Ojeda put it more bluntly: "He's just another terrorist leader. He's just another bad guy."
Sgt. 1st Class Eric Radecki, 36, of Sacramento, a father of two who fought in the 1991 Persian Gulf War, said he believes that U.S. leaders have to engage in talks with Sadr.
"He's not some sort of Osama bin Laden sitting in a cave in Afghanistan," Radecki said. "He goes to parliament."
Some of the soldiers said they were frustrated that Sadr City, which is about 1 1/2 miles from their base, is off-limits.
"Personally, I feel we should be there," Buckingham said. "That's the root of where everything is coming from. That's the bad of Baghdad."
As the war approaches its fifth year and the death toll mounts, some of the troops said they wonder whether it was a good idea for the United States to overthrow Iraq's government.

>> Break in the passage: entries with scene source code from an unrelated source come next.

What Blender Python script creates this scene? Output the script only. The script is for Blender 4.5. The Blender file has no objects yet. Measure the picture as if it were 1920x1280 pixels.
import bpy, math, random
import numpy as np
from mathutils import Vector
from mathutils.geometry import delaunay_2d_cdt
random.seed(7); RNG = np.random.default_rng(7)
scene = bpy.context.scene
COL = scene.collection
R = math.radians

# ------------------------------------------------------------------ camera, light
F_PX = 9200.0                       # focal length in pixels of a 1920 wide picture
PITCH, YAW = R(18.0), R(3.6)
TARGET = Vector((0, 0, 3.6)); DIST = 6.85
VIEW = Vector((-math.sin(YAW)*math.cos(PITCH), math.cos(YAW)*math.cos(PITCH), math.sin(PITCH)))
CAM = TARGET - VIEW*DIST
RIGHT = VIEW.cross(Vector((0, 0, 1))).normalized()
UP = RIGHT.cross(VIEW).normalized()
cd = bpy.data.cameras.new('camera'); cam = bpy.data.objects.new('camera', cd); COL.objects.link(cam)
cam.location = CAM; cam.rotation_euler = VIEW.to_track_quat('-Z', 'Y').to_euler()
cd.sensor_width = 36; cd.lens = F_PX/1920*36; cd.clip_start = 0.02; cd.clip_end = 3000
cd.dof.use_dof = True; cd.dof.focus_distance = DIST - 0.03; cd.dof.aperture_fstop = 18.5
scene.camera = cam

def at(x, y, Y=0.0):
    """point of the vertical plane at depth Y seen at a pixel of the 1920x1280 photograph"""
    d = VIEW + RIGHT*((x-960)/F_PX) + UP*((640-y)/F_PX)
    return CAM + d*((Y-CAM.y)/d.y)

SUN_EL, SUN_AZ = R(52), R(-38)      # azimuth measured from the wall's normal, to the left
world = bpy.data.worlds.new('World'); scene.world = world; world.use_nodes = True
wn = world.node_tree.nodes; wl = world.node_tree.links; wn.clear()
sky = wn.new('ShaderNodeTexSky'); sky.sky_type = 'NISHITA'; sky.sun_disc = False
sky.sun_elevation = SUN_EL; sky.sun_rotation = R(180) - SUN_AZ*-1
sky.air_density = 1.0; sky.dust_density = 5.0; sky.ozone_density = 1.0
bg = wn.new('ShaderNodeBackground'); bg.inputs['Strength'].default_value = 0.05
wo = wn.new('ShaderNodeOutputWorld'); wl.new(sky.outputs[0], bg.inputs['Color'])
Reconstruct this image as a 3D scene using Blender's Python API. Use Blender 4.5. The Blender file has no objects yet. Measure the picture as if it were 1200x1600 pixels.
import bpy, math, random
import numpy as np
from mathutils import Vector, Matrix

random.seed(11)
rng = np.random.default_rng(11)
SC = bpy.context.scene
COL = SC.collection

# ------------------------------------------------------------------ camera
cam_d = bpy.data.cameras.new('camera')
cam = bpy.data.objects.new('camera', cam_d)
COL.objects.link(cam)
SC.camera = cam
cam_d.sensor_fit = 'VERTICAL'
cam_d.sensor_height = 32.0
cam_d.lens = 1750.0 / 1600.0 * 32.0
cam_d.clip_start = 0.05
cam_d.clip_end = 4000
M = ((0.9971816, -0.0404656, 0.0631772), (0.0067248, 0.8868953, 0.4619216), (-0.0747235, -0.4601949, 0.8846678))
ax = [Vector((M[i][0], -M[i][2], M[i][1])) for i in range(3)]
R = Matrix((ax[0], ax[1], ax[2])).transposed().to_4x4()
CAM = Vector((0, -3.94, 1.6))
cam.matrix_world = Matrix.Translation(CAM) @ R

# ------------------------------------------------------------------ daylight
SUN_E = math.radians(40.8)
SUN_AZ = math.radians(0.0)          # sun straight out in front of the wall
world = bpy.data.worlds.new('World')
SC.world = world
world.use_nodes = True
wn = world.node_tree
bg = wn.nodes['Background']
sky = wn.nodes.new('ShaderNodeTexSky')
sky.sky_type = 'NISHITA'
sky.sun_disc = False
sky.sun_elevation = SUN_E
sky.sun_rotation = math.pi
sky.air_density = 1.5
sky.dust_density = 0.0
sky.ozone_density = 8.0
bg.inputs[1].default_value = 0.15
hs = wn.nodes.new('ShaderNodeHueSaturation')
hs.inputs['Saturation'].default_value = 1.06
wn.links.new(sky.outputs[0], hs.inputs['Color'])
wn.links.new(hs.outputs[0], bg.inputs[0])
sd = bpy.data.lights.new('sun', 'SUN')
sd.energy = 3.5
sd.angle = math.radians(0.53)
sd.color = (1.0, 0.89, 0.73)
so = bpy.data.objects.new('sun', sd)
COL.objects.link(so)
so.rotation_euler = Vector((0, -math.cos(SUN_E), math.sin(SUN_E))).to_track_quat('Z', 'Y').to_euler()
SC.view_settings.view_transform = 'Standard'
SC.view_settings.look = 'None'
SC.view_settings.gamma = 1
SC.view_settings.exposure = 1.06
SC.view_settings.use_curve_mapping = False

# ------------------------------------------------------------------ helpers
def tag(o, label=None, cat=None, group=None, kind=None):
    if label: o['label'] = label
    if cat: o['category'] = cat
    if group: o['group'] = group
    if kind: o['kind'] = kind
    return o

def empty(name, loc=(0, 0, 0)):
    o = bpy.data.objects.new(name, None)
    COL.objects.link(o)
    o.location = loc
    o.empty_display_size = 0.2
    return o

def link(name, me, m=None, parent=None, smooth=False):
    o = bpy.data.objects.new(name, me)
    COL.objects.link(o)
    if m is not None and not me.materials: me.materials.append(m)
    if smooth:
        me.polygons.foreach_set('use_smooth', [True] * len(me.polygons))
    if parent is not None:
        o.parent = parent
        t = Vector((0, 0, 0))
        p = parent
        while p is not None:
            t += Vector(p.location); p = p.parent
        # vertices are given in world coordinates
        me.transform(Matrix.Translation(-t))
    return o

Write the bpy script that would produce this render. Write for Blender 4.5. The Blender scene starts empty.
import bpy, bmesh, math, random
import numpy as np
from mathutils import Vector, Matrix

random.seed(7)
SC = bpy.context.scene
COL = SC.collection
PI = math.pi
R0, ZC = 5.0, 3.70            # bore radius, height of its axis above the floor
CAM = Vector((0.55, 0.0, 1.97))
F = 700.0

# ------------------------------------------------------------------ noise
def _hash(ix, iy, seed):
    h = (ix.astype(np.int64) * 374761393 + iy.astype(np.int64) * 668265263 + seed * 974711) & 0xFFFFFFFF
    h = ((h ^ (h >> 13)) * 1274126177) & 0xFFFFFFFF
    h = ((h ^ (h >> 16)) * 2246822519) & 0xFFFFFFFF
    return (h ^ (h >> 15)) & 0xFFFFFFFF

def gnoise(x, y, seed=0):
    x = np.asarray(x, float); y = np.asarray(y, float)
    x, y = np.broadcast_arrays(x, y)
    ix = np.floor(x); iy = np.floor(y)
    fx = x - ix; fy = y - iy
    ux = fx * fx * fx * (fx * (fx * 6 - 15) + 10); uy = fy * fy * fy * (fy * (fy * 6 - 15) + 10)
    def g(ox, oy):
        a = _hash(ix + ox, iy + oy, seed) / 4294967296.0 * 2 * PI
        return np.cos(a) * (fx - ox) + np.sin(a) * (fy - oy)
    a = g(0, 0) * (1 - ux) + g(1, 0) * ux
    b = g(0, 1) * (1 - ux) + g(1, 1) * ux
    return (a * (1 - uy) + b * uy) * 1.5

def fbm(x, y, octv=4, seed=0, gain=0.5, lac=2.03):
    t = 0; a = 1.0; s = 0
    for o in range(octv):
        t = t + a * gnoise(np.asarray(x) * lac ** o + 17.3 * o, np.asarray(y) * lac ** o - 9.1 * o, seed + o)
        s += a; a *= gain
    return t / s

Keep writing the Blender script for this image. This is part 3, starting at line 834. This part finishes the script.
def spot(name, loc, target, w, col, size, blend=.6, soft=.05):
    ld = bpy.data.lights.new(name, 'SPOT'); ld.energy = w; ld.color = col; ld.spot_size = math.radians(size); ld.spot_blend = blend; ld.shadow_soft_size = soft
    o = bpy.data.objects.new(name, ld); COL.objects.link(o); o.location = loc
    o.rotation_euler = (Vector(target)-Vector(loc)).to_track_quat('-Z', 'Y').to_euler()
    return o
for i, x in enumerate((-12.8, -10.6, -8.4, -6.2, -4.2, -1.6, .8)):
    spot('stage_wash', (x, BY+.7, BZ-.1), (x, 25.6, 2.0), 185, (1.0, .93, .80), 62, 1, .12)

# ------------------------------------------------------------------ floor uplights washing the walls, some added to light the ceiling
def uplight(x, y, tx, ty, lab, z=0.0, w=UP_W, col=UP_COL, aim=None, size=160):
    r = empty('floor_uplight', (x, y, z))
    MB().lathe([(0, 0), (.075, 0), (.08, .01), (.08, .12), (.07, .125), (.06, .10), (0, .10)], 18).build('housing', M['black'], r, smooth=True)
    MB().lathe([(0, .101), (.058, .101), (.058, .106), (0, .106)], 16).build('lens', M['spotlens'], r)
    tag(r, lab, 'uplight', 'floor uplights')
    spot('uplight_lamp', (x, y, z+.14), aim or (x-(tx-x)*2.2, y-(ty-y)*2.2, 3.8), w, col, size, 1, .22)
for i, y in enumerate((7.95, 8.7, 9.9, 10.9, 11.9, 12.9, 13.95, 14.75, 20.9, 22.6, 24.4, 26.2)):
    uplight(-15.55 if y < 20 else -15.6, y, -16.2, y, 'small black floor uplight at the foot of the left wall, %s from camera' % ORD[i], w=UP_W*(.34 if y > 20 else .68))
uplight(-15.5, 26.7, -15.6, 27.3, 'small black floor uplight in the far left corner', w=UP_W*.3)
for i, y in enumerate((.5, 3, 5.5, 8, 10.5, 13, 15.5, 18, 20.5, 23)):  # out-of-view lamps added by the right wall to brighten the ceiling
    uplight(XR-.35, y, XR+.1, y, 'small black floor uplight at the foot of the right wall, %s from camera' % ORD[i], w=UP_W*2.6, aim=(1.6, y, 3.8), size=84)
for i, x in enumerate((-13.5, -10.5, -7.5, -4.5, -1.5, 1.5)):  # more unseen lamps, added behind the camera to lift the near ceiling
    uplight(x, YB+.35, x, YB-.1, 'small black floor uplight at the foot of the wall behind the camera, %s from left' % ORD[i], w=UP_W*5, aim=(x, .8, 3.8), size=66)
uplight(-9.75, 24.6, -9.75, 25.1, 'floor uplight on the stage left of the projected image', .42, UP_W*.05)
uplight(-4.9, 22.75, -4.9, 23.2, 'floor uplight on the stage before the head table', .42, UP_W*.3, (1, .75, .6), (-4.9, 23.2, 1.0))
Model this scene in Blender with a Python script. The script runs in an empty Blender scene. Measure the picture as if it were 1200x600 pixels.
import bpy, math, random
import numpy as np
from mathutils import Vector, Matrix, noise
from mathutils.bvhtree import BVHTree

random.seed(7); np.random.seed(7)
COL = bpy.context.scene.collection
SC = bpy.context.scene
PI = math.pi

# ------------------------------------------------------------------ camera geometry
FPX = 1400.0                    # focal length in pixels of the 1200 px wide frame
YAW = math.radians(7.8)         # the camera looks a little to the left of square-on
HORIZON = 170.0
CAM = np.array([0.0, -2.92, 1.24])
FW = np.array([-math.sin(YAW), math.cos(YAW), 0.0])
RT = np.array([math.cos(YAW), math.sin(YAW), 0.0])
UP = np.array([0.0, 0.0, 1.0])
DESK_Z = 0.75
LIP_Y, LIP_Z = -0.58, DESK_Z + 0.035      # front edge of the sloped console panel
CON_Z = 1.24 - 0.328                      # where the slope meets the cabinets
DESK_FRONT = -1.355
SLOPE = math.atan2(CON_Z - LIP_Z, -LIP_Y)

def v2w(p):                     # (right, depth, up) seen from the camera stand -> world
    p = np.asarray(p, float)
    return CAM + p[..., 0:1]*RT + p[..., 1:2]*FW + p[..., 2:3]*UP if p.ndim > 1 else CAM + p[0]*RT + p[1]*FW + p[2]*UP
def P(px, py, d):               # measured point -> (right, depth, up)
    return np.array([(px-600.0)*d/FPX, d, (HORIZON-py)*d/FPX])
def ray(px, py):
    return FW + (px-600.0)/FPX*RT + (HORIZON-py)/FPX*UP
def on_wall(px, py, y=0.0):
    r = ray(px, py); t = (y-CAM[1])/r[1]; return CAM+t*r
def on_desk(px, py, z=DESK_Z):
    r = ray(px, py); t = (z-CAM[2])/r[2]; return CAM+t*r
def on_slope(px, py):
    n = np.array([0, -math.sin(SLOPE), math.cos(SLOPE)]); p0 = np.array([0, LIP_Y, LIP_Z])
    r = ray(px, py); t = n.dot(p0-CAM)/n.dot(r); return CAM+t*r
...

"I don't really know all the thought processes behind invading the country," said Capt. Sean Powell, 30, of Fort Carson. "I knew it was going to be longer than what they said, though. I knew it was going to take long because you don't topple a government and the country rebounds within two weeks."
Sgt. 1st class Matt MacClellan, 37, a father of two who trains another division of Iraqis but lives on Old MOD, said he is not in Iraq to fight the war on terrorism. If anything, he said, the United States spread terrorism by invading Iraq. "Now that we are here, though, it definitely has morphed into the war on terror," he said. "We took over a country that had structure and took that structure away."
The soldiers say they want to leave a stable country but also want to get out alive. "I don't think you can use the word 'winnable,' " MacClellan said. "Really, I've scrubbed that from the vocabulary of my thinking. 'Subdued' would be about the best."